Crossing through the El Paso area, instead of the more urban Rio Grande Valley, for example, also poses new dangers for immigrants—and the agents in charge of them. Last year, a 7-year-old immigrant girl died after being kept in a remote Border Patrol outpost for hours.
More illegal crossings
In another attempt to stop people from entering the US, Trump has directed asylum seekers to legal ports of entry. But the administration is only letting in a few at a time to make their case, a practice known as “metering.” The slow-moving line means that thousands are having to wait months for their turn.
Some are getting tired of waiting and are entering the US illegally, as Border Patrol officials admit. Once they do, US law allows them legally to apply for asylum. Last year, border officials told DHS’s Office of the Inspector General that they noticed an increase in illegal crossings near ports of entry using metering.
Partly because of this, the share of immigrants border agents encounter after they’re already in the US is growing—exactly the opposite of what Trump intended.
Immigrants adapt
Trump’s brief record at trying to curb illegal immigration demonstrates what experts have known for a long time. As long as conditions in their countries of origin remain dire and businesses in the US are willing to hire undocumented workers, immigrants will find a way to get in.

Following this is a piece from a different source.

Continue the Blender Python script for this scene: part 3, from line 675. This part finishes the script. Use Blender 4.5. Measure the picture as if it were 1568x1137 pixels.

They—and the smuggling industry that serves them—have a long history of quickly reacting to changes at the border. The Trump administration should try to imitate their ability to adapt. Had the US rejiggered its immigration system when the profile of immigrants started to change years ago, it wouldn’t be so overstretched now.
Even amid the crisis, there are steps that the Trump administration could take relatively quickly to stem the flow, for example, by deploying more asylum officers at the border who can settle claims shortly after immigrants make them.
That’s not what the president has in mind though. He’s instead suggested completely doing away with the asylum system.